The Telegraph reported that Robinson was "under 24 hour protection from the FBI after receiving death threats from Christian fundamentalists.... The threats are being taken seriously in America because of the growing militancy of religious extremists." To illustrate that "growing militancy," the British paper cited the case of Paul Hill, the anti-abortion zealot recently executed for the murder of an abortionist nearly 10 years ago.

While the FBI made it a priority to protect Robinson against vague and perhaps illusory threats, the bureau takes little interest in protecting Christian congregations from the growing militancy of homosexual radicals.

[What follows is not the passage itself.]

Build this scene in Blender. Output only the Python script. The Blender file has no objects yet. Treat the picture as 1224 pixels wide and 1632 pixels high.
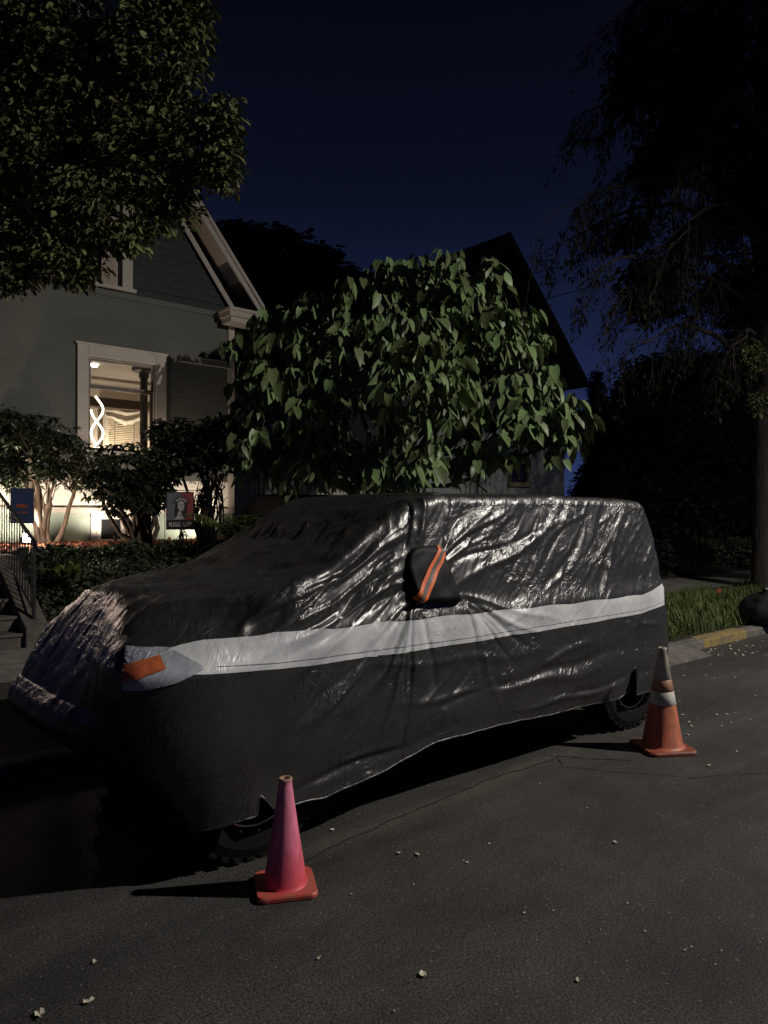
import bpy, math, random
import numpy as np
from mathutils import Vector, Matrix

random.seed(7)
RNG = np.random.default_rng(11)
S = bpy.context.scene
COL = S.collection
R = math.radians

# ------------------------------------------------------------------ camera, sky, street light
F_PX = 1180.0
CAM = np.array([0.0, 0.0, 1.65])
HEAD = R(49.6)
VIEW = np.array([math.cos(HEAD), math.sin(HEAD), 0.0])
RIGHT = np.array([math.sin(HEAD), -math.cos(HEAD), 0.0])
cam_d = bpy.data.cameras.new('camera')
cam_d.sensor_fit = 'VERTICAL'
cam_d.sensor_height = 36.0
cam_d.lens = F_PX / 1632.0 * 36.0
cam_d.clip_start = 0.05
cam_d.clip_end = 900.0
cam = bpy.data.objects.new('camera', cam_d)
COL.objects.link(cam)
cam.location = CAM
cam.rotation_euler = (R(90.29), 0, HEAD - R(90))
S.camera = cam

S.view_settings.view_transform = 'Standard'
S.view_settings.look = 'None'
S.view_settings.exposure = 0.0
S.view_settings.gamma = 1.0
S.view_settings.use_curve_mapping = False

world = bpy.data.worlds.new('World')
S.world = world
world.use_nodes = True
wn = world.node_tree
wn.nodes.clear()
w_out = wn.nodes.new('ShaderNodeOutputWorld')
w_bg = wn.nodes.new('ShaderNodeBackground')
w_tc = wn.nodes.new('ShaderNodeTexCoord')
w_sep = wn.nodes.new('ShaderNodeSeparateXYZ')
w_rmp = wn.nodes.new('ShaderNodeValToRGB')
wn.links.new(w_tc.outputs['Generated'], w_sep.inputs[0])
wn.links.new(w_sep.outputs['Z'], w_rmp.inputs[0])
cr = w_rmp.color_ramp
cr.elements[0].position = 0.0
cr.elements[0].color = (0.026, 0.040, 0.125, 1)
cr.elements[1].position = 1.0
cr.elements[1].color = (0.0010, 0.0012, 0.0028, 1)
for p_, c_ in ((0.12, (0.0155, 0.0245, 0.080, 1)), (0.24, (0.0078, 0.0125, 0.040, 1)),
               (0.40, (0.0032, 0.0048, 0.0135, 1)), (0.60, (0.0015, 0.0020, 0.0050, 1))):
    e_ = cr.elements.new(p_)
    e_.color = c_
wn.links.new(w_rmp.outputs[0], w_bg.inputs[0])
w_bg.inputs[1].default_value = 1.0
wn.links.new(w_bg.outputs[0], w_out.inputs[0])


def spot(name, loc, target, watts, angle, blend, color, radius):
    d = bpy.data.lights.new(name, 'SPOT')
    d.energy = watts
    d.spot_size = R(angle)
    d.spot_blend = blend
    d.color = color
    d.shadow_soft_size = radius
    o = bpy.data.objects.new(name, d)
    COL.objects.link(o)
    o.location = loc
    o.rotation_euler = (Vector(target) - Vector(loc)).to_track_quat('-Z', 'Y').to_euler()
    return o


def point(name, loc, watts, color, radius):
    d = bpy.data.lights.new(name, 'POINT')
    d.energy = watts
    d.color = color
    d.shadow_soft_size = radius
    o = bpy.data.objects.new(name, d)
    COL.objects.link(o)
    o.location = loc
    return o


LAMP = (10.2, -3.4, 8.4)
spot('street_light_beam', LAMP, (6.6, 1.8, 0.0), 4500, 136, 0.85, (1.0, 0.93, 0.84), 0.10)
spot('right_side_fill_beam', (27.0, -2.5, 8.0), (24.0, 3.0, 0.0), 260, 140, 0.9, (1.0, 0.90, 0.78), 0.12)  # added fill for the dim trees and trunk at right


# ------------------------------------------------------------------ helpers
def pt(px, py, d):
    """world point seen at photo position (px, py), d metres ahead of the camera"""
    f = (px - 612.0) / F_PX
    g = (822.0 - py) / F_PX
    return CAM + d * (VIEW + f * RIGHT + np.array([0, 0, g]))


def ptY(px, py, Y):
    f = (px - 612.0) / F_PX
    d = Y / (VIEW[1] + f * RIGHT[1])
    return pt(px, py, d)


def ptZ(px, py, z=0.0):
    d = (CAM[2] - z) * F_PX / (py - 822.0)
    return pt(px, py, d)


_perm = np.random.default_rng(3).permutation(256)
_perm = np.concatenate([_perm, _perm, _perm])
_grad = np.random.default_rng(5).normal(size=(256, 3))
_grad /= np.linalg.norm(_grad, axis=1)[:, None]


def pnoise(p):
    p = np.asarray(p, float)
    i = np.floor(p).astype(int)
    f = p - i
    u = f * f * f * (f * (f * 6 - 15) + 10)
    i &= 255
    out = np.zeros(len(p))
    for dx in (0, 1):
        for dy in (0, 1):
            for dz in (0, 1):
                h = _perm[_perm[_perm[(i[:, 0] + dx) & 255] + ((i[:, 1] + dy) & 255)] + ((i[:, 2] + dz) & 255)]
                g = _grad[h]
                dv = (g[:, 0] * (f[:, 0] - dx) + g[:, 1] * (f[:, 1] - dy) + g[:, 2] * (f[:, 2] - dz))
                w = (u[:, 0] if dx else 1 - u[:, 0]) * (u[:, 1] if dy else 1 - u[:, 1]) * (u[:, 2] if dz else 1 - u[:, 2])
                out += w * dv
    return out


def sstep(a, b, x):
    t = np.clip((x - a) / (b - a), 0, 1)
    return t * t * (3 - 2 * t)


class MB:
    """collects shapes, builds ONE mesh object"""

    def __init__(self):
        self.v, self.f, self.n = [], [], 0

    def add(self, verts, faces):
        verts = np.asarray(verts, float).reshape(-1, 3)
        self.v.append(verts)
        for f in faces:
            self.f.append([i + self.n for i in f])
        self.n += len(verts)

    def box(self, c, s, rz=0.0, rx=0.0, taper=1.0):
        c = np.asarray(c, float)
        hx, hy, hz = [k / 2 for k in s]
        vs = []
        for z, t in ((-hz, 1.0), (hz, taper)):
            for x, y in ((-hx, -hy), (hx, -hy), (hx, hy), (-hx, hy)):
                vs.append([x * t, y * t, z])
        vs = np.array(vs)
        if rx:
            m = np.array(Matrix.Rotation(rx, 3, 'X'))
            vs = vs @ m.T
        if rz:
            m = np.array(Matrix.Rotation(rz, 3, 'Z'))
            vs = vs @ m.T
        self.add(vs + c, [(3, 2, 1, 0), (4, 5, 6, 7), (0, 1, 5, 4), (1, 2, 6, 5), (2, 3, 7, 6), (3, 0, 4, 7)])
        return self

    def span(self, x0, x1, y0, y1, z0, z1):
        return self.box(((x0 + x1) / 2, (y0 + y1) / 2, (z0 + z1) / 2), (x1 - x0, y1 - y0, z1 - z0))

    def tube(self, pts, rad, sides=8, cap=True):
        pts = np.asarray(pts, float)
        n = len(pts)
        if np.isscalar(rad):
            rad = [rad] * n
        t = np.gradient(pts, axis=0)
        t /= np.linalg.norm(t, axis=1)[:, None] + 1e-9
        ref = np.array([0, 0, 1.0]) if abs(t[0][2]) < 0.9 else np.array([1.0, 0, 0])
        vs = []
        u = np.cross(t[0], ref)
        u /= np.linalg.norm(u)
        for i in range(n):
            u = u - t[i] * np.dot(u, t[i])
            u /= np.linalg.norm(u) + 1e-9
            w = np.cross(t[i], u)
            for k in range(sides):
                a = 2 * math.pi * k / sides
                vs.append(pts[i] + rad[i] * (math.cos(a) * u + math.sin(a) * w))
        fs = []
        for i in range(n - 1):
            for k in range(sides):
                k2 = (k + 1) % sides
                fs.append((i * sides + k, i * sides + k2, (i + 1) * sides + k2, (i + 1) * sides + k))
        if cap:
            fs.append(tuple(range(sides))[::-1])
            fs.append(tuple((n - 1) * sides + k for k in range(sides)))
        self.add(vs, fs)
        return self

    def lathe(self, prof, c=(0, 0, 0), sides=32, axis='Z'):
        vs, fs = [], []
        n = len(prof)
        for r_, h in prof:
            for k in range(sides):
                a = 2 * math.pi * k / sides
                if axis == 'Z':
                    vs.append((r_ * math.cos(a), r_ * math.sin(a), h))
                else:
                    vs.append((r_ * math.cos(a), h, r_ * math.sin(a)))
        for i in range(n - 1):
            for k in range(sides):
                k2 = (k + 1) % sides
                fs.append((i * sides + k, i * sides + k2, (i + 1) * sides + k2, (i + 1) * sides + k))
        self.add(np.array(vs) + np.asarray(c, float), fs)
        return self

    def prism(self, poly, y0, y1):
        """poly in X,Z extruded along Y"""
        n = len(poly)
        vs = [(x, y0, z) for x, z in poly] + [(x, y1, z) for x, z in poly]
        fs = [tuple(range(n)), tuple(range(2 * n - 1, n - 1, -1))]
        for i in range(n):
            j = (i + 1) % n
            fs.append((i, i + n, j + n, j))
        self.add(vs, fs)
        return self

    def build(self, name, mat, parent=None, smooth=False, recalc=True):
        me = bpy.data.meshes.new(name)
        v = np.concatenate(self.v) if self.v else np.zeros((0, 3))
        me.from_pydata(v.tolist(), [], self.f)
        me.materials.append(mat)
        if smooth:
            me.polygons.foreach_set('use_smooth', [True] * len(me.polygons))
        me.update()
        o = bpy.data.objects.new(name, me)
        COL.objects.link(o)
        if recalc:
            import bmesh
            bm = bmesh.new()
            bm.from_mesh(me)
            bmesh.ops.recalc_face_normals(bm, faces=bm.faces)
            bm.to_mesh(me)
            bm.free()
        if parent is not None:
            o.parent = parent
            o.matrix_parent_inverse = Matrix.Translation(-Vector(parent.location)) if parent.parent is None and parent.type == 'EMPTY' else Matrix.Identity(4)
        return o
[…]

Ted Haynes, pastor of the First Baptist Church in Gravois Mills, Missouri, "said he was treated rudely by an FBI worker when he attempted to report ... threats against his church, obscene phone messages, and the defacing of his church's sign" by local homosexual activists, reported the November 13 issue of The Pathway (a Baptist news journal).

Shortly after preaching a message condemning homosexuality and urging those who practice the vice to seek God's forgiveness, "I started getting obscene calls on the answering machine at church," reports the pastor. As she entered the chapel a few days later, a woman who works in the church's library was accosted by an admitted homosexual. Objecting to the church's sign, which cited a biblical condemnation of homosexuality, the man declared: "I'll tell you right now, if you don't take that off there, we're going to tear it down."

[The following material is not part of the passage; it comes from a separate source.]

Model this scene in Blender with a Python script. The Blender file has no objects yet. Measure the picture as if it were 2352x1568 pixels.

During the morning worship service on November 9, three men were seen trying to steal the sign, which is anchored in seven feet of concrete. A few days later, somebody defaced the sign by spray-painting obscenities on it. According to Haynes, when he complained to the FBI, the agent with whom he spoke advised that "I should expect retaliation when I put 'inflammatory remarks on [the] sign.'"

Jeff Lanza, a spokesman at the FBI's Kansas City office, told The Pathway that the acts described by Haynes "would [not] fall under federal jurisdiction. It was a crime of vandalism.... If it is no! a federal crone, the person calling in should be referred to the appropriate local authority."

Lanza is correct, of course. The local police, not the FBI, should handle cases of vandalism, threats and harassment. Yet the FBI saw fit to extend special protection to a celebrity homosexual activist by way of sending a message about the supposed danger to society posed by "religious extremists."